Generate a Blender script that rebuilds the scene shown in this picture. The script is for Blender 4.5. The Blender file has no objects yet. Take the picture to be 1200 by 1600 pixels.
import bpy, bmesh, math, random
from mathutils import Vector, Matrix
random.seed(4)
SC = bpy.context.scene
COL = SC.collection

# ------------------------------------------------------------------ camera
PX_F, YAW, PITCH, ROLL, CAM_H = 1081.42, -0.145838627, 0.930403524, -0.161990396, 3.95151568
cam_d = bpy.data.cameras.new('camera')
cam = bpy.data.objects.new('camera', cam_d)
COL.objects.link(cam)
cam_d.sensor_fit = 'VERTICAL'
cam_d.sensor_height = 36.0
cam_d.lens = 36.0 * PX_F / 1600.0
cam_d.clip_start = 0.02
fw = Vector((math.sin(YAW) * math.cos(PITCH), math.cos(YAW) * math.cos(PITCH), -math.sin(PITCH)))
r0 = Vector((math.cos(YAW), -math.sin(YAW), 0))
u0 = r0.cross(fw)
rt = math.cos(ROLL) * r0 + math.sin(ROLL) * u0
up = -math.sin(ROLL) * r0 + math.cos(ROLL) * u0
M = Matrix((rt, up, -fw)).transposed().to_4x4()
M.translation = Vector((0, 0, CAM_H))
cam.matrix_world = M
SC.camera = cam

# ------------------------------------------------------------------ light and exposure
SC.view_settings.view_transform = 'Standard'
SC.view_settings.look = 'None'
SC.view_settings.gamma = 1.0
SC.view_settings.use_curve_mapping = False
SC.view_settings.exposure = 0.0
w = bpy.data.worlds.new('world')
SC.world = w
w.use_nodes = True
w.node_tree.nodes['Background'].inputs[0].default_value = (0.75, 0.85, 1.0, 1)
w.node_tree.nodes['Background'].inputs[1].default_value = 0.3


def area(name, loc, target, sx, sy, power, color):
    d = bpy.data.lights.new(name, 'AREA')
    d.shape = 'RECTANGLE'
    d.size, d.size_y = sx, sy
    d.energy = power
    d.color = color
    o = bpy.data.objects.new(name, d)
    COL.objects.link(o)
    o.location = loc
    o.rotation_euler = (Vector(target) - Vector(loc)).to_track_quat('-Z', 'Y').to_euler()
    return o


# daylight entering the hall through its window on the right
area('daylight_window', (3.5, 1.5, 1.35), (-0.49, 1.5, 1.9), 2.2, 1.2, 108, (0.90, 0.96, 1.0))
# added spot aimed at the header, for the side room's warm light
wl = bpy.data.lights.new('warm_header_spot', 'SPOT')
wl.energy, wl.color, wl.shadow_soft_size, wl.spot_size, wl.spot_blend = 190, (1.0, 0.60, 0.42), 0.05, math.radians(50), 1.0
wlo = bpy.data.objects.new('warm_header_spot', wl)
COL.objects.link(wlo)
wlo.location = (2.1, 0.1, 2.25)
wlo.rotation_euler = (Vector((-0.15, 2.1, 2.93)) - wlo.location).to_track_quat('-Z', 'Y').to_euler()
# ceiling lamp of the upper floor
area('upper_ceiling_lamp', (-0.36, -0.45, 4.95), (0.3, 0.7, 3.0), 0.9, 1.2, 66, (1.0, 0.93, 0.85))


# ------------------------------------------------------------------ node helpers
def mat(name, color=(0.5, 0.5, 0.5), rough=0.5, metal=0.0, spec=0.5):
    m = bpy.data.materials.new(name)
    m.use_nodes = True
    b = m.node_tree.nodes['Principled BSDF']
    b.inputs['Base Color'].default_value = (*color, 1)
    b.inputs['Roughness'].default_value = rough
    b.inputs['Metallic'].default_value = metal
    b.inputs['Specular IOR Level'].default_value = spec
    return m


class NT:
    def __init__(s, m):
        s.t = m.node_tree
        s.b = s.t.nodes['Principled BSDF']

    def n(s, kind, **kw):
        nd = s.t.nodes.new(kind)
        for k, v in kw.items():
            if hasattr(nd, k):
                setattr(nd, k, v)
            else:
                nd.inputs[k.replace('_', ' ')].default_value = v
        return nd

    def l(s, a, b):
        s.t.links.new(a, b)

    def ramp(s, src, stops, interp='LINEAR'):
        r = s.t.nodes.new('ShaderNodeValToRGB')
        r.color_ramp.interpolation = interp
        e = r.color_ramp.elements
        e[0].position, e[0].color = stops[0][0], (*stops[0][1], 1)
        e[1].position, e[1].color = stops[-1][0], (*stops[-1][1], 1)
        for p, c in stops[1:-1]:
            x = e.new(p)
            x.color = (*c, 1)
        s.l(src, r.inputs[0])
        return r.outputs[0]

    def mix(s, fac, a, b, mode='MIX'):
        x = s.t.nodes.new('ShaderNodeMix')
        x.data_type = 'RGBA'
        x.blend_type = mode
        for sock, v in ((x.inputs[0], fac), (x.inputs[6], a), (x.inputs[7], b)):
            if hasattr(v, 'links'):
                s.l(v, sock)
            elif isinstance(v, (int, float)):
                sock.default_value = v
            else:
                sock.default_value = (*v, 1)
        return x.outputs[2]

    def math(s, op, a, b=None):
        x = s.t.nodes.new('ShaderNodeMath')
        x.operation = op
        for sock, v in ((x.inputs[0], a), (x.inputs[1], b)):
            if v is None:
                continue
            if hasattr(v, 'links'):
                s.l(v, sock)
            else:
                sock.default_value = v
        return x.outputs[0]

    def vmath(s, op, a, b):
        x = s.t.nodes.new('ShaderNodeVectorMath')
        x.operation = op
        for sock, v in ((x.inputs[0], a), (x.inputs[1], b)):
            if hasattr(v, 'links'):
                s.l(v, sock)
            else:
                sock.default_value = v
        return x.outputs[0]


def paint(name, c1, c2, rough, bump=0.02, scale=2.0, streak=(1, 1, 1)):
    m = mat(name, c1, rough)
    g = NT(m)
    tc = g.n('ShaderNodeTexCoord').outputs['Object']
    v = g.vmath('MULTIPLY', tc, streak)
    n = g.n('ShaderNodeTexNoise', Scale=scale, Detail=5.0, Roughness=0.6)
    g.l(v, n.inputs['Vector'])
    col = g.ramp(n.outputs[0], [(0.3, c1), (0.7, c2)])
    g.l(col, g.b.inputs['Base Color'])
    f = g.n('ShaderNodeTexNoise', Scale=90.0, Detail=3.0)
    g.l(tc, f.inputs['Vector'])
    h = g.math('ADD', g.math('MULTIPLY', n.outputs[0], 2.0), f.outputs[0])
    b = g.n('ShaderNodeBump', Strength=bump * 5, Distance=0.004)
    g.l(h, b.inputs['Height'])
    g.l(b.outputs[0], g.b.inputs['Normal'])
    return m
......
■ WRITTEN INSTRUCTION
Print the material above verbatim, first line through the line containing "COL = SC.collection", both included.

■ TASK RESPONSE
Generate a Blender script that rebuilds the scene shown in this picture. The script is for Blender 4.5. The Blender file has no objects yet. Take the picture to be 1200 by 1600 pixels.
import bpy, bmesh, math, random
from mathutils import Vector, Matrix
random.seed(4)
SC = bpy.context.scene
COL = SC.collection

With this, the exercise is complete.